Bailout secured, Greece gets rating cut

A day after euro zone finance ministers agreed to a $170 billion bailout for Greece and private debt holders agreed to take at least a 53.5% loss on Greek bonds, Fitch has downgraded the country’s sovereign debt rating to “C” from “CCC.” The ratings agency explained that default is “highly likely in the near term.”

Markets across Europe and Asia remained under pressure as investors expressed skepticism that Greece’s financial woes had been resolved and Athens braced for more violent street demonstrations as Greeks protest further austerity measures. 

By mid-morning trading, London’s FTSE was down 0.52%, the German DAX had tumbled 1.08% and the French CAC 40 had depreciated 0.57%. The euro slipped 0.12% to $1.3218. The British pound depreciated 0.51% to $1.57.

French automaker Peugeot announced today that it is exploring possible “co-operations and alliances” with other car manufacturers. The Financial Times is reporting that Peugeot is seeking a partnership with GM to develop cars.
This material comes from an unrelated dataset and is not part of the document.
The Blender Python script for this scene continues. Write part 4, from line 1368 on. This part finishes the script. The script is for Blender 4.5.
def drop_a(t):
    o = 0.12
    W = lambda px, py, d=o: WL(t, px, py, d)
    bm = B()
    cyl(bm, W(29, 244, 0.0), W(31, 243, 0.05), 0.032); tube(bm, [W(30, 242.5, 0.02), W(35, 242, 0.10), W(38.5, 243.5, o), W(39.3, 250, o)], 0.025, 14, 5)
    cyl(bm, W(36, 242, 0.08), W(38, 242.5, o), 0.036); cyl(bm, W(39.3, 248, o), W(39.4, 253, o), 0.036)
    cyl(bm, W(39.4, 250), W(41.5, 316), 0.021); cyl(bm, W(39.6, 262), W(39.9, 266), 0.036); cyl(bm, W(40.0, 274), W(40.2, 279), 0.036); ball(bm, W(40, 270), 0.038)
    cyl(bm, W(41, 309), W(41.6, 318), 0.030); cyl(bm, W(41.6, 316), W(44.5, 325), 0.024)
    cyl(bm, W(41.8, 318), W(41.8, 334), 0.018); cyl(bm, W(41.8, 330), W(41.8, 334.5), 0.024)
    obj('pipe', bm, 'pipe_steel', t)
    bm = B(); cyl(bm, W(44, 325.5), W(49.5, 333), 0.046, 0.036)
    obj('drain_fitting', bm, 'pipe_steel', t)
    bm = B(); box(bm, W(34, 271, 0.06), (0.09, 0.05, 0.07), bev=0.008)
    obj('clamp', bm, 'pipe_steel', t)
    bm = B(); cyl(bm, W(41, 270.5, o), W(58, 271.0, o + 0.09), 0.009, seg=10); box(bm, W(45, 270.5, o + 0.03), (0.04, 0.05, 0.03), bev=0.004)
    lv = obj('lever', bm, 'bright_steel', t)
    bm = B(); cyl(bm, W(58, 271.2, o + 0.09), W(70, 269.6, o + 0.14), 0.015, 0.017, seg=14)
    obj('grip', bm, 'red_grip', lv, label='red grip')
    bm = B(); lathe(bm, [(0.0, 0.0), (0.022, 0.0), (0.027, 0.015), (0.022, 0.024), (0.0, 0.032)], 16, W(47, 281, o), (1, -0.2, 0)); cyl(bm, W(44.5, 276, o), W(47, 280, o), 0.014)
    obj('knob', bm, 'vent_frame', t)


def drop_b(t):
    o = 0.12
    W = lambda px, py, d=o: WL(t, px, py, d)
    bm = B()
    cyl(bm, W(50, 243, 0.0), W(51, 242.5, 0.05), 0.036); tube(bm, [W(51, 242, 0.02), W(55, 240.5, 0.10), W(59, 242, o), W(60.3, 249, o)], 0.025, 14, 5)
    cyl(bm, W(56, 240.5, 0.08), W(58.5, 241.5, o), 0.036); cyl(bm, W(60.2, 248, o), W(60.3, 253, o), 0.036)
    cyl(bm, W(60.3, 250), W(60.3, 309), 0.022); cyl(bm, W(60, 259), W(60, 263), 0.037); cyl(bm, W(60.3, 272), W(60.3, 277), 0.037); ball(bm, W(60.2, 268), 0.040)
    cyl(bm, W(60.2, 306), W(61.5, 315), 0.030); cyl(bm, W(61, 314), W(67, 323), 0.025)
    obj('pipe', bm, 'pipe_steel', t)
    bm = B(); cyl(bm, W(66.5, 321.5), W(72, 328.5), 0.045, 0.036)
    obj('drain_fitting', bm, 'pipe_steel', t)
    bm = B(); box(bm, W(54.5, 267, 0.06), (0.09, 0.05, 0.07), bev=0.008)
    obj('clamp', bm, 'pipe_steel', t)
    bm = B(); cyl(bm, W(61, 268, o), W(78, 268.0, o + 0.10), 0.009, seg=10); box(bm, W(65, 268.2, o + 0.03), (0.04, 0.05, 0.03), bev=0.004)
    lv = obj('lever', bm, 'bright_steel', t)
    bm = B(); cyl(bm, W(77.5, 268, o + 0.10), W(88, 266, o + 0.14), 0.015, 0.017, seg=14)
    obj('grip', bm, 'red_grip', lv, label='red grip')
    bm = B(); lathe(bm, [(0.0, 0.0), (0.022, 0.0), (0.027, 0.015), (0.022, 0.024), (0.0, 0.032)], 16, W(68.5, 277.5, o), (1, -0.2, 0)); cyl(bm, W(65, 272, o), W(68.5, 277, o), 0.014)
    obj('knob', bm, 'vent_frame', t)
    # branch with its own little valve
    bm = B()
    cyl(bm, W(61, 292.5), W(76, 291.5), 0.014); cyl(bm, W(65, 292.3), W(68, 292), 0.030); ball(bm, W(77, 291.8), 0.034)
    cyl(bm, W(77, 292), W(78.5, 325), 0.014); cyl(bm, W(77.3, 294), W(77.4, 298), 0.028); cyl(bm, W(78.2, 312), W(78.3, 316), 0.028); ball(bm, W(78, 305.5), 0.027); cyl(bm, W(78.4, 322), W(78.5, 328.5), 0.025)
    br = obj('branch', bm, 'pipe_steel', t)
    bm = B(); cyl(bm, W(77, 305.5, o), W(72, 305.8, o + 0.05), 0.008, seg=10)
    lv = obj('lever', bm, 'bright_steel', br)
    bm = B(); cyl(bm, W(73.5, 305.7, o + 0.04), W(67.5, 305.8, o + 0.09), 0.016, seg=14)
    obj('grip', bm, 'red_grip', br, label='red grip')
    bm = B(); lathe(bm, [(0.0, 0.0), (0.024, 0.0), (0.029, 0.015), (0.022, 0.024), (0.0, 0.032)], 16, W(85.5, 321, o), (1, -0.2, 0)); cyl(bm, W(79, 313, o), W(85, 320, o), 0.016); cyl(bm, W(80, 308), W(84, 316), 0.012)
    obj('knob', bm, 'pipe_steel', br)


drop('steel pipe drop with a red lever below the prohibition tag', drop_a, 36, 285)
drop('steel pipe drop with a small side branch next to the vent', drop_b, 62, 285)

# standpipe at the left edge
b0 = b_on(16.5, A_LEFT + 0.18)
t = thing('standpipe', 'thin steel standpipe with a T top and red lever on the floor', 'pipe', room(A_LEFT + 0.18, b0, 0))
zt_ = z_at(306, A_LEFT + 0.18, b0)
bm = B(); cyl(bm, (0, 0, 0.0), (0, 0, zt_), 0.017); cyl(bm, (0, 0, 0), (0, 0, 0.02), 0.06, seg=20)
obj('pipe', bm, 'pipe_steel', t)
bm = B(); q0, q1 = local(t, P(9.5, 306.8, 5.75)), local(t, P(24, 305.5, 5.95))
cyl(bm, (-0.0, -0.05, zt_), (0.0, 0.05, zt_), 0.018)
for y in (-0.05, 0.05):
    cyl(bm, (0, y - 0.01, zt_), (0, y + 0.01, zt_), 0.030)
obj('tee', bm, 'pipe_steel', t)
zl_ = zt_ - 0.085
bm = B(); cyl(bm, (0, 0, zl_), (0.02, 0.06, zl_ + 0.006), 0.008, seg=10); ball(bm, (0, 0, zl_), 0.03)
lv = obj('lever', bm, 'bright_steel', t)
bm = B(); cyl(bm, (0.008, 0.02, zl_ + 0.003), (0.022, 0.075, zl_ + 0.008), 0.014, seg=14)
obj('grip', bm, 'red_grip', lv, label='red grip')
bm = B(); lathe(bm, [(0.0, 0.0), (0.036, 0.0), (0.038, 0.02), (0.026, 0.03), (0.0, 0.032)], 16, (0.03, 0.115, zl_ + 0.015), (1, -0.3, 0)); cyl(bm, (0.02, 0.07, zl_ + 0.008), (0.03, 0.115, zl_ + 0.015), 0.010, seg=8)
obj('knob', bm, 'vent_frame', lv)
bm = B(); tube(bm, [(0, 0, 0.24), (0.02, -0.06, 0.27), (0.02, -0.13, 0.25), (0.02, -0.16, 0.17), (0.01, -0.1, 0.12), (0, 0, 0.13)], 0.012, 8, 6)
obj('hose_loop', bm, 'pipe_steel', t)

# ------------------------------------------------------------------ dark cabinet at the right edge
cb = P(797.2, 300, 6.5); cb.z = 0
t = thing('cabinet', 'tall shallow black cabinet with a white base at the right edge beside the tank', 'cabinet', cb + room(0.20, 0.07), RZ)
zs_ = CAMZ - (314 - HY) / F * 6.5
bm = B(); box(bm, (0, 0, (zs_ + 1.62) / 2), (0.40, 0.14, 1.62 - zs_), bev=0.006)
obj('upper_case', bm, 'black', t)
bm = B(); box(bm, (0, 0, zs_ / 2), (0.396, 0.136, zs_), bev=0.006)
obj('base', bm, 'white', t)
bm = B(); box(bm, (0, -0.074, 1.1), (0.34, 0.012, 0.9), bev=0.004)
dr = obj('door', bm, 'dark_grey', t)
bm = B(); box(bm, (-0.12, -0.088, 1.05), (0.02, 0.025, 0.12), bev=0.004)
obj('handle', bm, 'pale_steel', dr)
Shares of Peugeot jumped 16.03%.

Overnight in Asia, Tokyo’s Nikkei (EWJquote) climbed 0.96%, Seoul’s KOSPI (EWYquote) rose 0.22% and Chinese shares (YAOquote) appreciated 0.93%. Singaporean stocks (EWS, quote) fell 0.97%. 

In Australia, shares (EWAquote) appreciated 0.09%. Miners, however, took a hit with BHP Billiton and Rio Tinto stock sliding 0.08% and 0.91%, respectively.

The Chinese yuan remained steady at 6.296 to the dollar, while the Japanese yen rose 0.72% to 80.27 against the greenback.